**WRITTEN TASK:** Extract the first line through the line containing "SC.camera = cam" from the listing below, exactly as written.

**DATASET EXCERPT:**
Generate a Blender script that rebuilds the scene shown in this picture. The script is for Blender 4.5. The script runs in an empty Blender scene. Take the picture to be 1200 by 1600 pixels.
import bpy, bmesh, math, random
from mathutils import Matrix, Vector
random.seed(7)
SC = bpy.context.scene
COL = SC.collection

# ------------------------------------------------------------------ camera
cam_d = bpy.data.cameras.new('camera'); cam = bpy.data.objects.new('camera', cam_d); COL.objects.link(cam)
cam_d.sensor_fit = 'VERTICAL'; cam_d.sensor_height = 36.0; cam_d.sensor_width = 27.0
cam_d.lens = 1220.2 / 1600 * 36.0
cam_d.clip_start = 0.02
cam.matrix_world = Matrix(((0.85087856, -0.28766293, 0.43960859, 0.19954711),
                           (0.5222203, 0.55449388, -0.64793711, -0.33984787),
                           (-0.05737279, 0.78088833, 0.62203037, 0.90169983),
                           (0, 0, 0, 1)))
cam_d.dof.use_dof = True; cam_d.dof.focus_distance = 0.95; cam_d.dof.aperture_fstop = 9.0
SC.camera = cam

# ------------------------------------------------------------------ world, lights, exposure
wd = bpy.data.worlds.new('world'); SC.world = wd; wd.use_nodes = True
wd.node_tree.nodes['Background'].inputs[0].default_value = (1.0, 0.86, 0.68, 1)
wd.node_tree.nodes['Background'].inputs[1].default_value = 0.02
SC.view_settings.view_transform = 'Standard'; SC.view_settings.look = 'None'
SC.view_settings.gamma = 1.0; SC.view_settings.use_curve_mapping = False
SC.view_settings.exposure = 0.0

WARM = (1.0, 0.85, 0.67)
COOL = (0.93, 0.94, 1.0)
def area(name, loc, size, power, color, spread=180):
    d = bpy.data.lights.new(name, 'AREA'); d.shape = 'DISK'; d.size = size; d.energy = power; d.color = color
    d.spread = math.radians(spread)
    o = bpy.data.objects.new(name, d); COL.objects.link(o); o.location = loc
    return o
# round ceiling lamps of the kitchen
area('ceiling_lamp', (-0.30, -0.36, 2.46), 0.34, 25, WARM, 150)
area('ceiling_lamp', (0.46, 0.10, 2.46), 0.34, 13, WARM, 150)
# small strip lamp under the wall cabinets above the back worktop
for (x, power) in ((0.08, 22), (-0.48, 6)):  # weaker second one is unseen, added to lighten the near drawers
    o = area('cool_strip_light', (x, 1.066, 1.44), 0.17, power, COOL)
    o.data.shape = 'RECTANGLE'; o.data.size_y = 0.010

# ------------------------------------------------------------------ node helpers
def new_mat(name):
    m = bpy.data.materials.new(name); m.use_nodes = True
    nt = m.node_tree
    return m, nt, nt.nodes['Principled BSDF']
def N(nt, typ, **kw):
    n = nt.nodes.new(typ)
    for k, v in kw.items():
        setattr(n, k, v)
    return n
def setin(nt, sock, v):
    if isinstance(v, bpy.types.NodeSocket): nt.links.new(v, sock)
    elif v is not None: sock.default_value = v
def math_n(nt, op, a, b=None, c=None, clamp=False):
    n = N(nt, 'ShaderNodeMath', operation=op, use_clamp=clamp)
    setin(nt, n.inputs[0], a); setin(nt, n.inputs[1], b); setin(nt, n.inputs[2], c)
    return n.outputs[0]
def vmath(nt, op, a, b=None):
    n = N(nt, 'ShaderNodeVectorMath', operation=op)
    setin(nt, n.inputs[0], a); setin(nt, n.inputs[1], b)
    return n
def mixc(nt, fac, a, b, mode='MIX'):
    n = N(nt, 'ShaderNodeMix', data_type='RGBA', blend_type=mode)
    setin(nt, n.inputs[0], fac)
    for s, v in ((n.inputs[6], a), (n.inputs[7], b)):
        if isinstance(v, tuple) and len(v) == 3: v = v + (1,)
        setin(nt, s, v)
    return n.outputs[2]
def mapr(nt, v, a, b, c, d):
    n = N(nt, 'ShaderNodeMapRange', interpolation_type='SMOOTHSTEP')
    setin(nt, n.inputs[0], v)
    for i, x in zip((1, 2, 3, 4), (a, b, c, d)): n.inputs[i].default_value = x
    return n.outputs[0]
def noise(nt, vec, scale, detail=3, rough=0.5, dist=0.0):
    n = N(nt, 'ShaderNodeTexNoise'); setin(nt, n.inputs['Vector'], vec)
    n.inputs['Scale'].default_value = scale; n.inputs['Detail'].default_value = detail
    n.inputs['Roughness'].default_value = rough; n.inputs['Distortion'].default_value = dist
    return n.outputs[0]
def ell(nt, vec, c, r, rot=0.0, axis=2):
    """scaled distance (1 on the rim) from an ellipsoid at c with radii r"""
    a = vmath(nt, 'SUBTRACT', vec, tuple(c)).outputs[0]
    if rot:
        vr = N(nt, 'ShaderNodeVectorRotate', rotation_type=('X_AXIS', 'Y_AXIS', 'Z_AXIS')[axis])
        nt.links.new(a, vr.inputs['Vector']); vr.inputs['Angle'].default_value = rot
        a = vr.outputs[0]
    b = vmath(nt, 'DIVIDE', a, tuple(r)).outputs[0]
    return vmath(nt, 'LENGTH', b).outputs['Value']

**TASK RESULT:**
Generate a Blender script that rebuilds the scene shown in this picture. The script is for Blender 4.5. The script runs in an empty Blender scene. Take the picture to be 1200 by 1600 pixels.
import bpy, bmesh, math, random
from mathutils import Matrix, Vector
random.seed(7)
SC = bpy.context.scene
COL = SC.collection

# ------------------------------------------------------------------ camera
cam_d = bpy.data.cameras.new('camera'); cam = bpy.data.objects.new('camera', cam_d); COL.objects.link(cam)
cam_d.sensor_fit = 'VERTICAL'; cam_d.sensor_height = 36.0; cam_d.sensor_width = 27.0
cam_d.lens = 1220.2 / 1600 * 36.0
cam_d.clip_start = 0.02
cam.matrix_world = Matrix(((0.85087856, -0.28766293, 0.43960859, 0.19954711),
                           (0.5222203, 0.55449388, -0.64793711, -0.33984787),
                           (-0.05737279, 0.78088833, 0.62203037, 0.90169983),
                           (0, 0, 0, 1)))
cam_d.dof.use_dof = True; cam_d.dof.focus_distance = 0.95; cam_d.dof.aperture_fstop = 9.0
SC.camera = cam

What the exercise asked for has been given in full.